Les descendants de Clovis, appelés traditionnellement « Mérovingiens », régnèrent jusqu'en 752. De 511 à 639, ils ne furent que des chefs de bandes dirigeant tant bien que mal une société anarchique et violente, déchirée par la guerre. Après la mort de Dagobert (639), leur titre de roi n'était plus que théorique. Le pouvoir des rois dits « fainéants », c'est-à-dire dégénérés, à la suite de mariages consanguins, était en fait exercé par les « maires du palais », originaires des régions mosanes, qui préparèrent l'avènement de la dynastie des Carolingiens. L'histoire de cette période confuse est mal connue.
Pas de quoi pavoiser
Tout le monde a appris à l'école que les rois francs, une fois qu'ils étaient élus par acclamation, étaient « hissés sur le pavois ». Cette expression, inventée par les historiens du XIXe siècle, est un anachronisme puisque le pavois était un bouclier fabriqué à Pavie vers le XIVe siècle, donc inconnu à l'époque mérovingienne. Elle évoque en fait une coutume plus ancienne : l'histoire du Bas-Empire romain foisonne de généraux proclamés imperators par leurs soldats, portés en triomphe sur le scutum avant d'être, peu après, chassés du pouvoir par un concurrent.
Femmes à poigne
Après la mort de Clovis, en 511, et des partages successifs, se formèrent trois royaumes mérovingiens distincts : l'Austrasie, la Neustrie et la Bourgogne, aux frontières aussi floues que fluctuantes.
L'un des petits-fils de Clovis, fils de Thierry Ier, Théodebert, roi d'Austrasie et d'Auvergne (533-548), avait pris pour concubine une matrone romaine de Béziers, Déoterie, qui avait une fille de son premier mariage. Quand elle devint grande et belle, sa mère eut peur de perdre les faveurs du roi, au profit de son enfant. Aussi la plaça-t-elle dans un char à bœufs qu'elle fit précipiter dans la Meuse, à Verdun.
En 558, à la suite de la mort de tous ses frères et neveux, Clotaire devint l'héritier unique du territoire franc. À son décès, en 561, le royaume fut à nouveau divisé. Parmi ses fils, Sigebert devint roi d'Austrasie et Chilpéric, roi de Neustrie. Aux guerres de conquête et de pillage succédèrent alors, jusqu'en 613, des guerres civiles sur un territoire éclaté.
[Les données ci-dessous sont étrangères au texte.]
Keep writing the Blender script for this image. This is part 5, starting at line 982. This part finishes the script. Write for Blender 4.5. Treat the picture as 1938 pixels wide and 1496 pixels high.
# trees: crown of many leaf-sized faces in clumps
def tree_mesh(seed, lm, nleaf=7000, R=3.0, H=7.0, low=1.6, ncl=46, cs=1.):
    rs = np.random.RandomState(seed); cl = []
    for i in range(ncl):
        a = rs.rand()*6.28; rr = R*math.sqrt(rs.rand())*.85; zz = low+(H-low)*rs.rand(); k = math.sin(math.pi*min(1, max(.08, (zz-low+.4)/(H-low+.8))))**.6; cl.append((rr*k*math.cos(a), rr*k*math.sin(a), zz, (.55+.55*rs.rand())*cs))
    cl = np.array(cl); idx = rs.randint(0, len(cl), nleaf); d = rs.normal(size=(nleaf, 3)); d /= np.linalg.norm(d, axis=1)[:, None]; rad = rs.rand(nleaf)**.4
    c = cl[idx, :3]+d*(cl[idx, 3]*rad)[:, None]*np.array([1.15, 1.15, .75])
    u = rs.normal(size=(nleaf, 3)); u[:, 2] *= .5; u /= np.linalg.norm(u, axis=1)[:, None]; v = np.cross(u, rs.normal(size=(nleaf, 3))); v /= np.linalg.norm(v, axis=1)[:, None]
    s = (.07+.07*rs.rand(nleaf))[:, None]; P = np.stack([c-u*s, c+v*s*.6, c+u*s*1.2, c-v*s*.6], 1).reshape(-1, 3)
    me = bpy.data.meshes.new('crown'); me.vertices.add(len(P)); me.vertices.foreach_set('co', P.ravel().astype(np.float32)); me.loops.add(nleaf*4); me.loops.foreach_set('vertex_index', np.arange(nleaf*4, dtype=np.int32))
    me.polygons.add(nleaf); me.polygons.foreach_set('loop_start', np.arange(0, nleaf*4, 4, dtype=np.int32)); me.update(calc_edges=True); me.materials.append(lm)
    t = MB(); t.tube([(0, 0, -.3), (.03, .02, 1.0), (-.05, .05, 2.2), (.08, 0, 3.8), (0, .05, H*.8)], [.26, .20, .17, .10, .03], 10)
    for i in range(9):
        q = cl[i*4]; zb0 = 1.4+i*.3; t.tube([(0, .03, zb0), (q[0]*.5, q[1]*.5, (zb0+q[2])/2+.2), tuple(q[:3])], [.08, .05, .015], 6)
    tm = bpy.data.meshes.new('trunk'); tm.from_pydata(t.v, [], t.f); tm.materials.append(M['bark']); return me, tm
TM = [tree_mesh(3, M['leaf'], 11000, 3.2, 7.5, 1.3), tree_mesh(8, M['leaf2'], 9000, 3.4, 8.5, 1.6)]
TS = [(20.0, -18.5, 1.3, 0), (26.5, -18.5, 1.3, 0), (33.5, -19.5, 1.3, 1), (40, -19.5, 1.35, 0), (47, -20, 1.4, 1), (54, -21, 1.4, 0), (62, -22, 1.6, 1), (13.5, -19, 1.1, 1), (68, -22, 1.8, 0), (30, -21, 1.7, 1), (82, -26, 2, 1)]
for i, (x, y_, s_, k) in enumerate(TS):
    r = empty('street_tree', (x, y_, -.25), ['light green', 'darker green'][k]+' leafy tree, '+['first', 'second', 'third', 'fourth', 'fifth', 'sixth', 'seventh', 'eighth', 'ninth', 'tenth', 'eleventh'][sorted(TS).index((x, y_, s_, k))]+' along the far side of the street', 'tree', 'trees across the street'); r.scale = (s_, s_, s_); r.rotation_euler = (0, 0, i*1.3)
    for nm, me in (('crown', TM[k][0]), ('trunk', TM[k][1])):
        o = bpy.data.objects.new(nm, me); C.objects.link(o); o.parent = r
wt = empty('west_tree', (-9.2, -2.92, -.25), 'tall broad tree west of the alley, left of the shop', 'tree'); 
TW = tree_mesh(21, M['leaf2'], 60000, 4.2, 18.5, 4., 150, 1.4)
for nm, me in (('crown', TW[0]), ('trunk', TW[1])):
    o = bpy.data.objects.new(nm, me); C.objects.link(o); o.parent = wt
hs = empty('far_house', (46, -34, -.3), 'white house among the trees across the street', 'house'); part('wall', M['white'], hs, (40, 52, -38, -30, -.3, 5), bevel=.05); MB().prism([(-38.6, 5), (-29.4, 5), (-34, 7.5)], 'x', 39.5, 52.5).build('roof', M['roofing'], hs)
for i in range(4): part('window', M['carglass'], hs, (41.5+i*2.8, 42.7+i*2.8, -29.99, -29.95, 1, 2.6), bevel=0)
Une certaine Frédégonde, ancienne servante, vulgaire et cruelle, porta une large part de responsabilité dans la sanglante querelle familiale qui déchira l'héritage de Clovis. Elle fut d'abord la maîtresse de Chilpéric Ier, dès 567. À en croire le chroniqueur Grégoire de Tours, celui-ci était un barbare glouton et despotique qui faisait crever les yeux de ceux qui osaient lui résister. Mais il fut aussi bienfaiteur de l'Église et se montra érudit à ses heures : il imagina d'ajouter quatre nouvelles lettres à l'alphabet, écrivit des poèmes et un traité de théologie hostile au dogme de la Trinité. Trois était aussi le nombre de ses épouses successives. En 568, sa concubine Frédégonde réussit à le convaincre de trucider la seconde, Galswinthe, fille d'Athanagild, roi des Wisigoths d'Espagne. Chilpéric la fit égorger dans son lit par un esclave après que, fatiguée par la brutalité de son époux, elle voulut rentrer chez son père. Une dizaine d'années après avoir épousé Chilpéric, Frédégonde commandita l'assassinat de sa première femme, Audovère, répudiée depuis 565, ainsi que celui de ses deux fils, Clovis et Mérovée, de manière à réserver la succession du trône à l'un de ses propres fils. À la mort de son mari, assassiné à Chelles (Seine-et-Marne) en septembre 584, elle exerça sa tutelle sur le royaume au nom de leur fils Clotaire, alors seulement âgé de quatre mois, qui devint roi sous le nom de Clotaire II, l'un des plus grands souverains de la dynastie mérovingienne.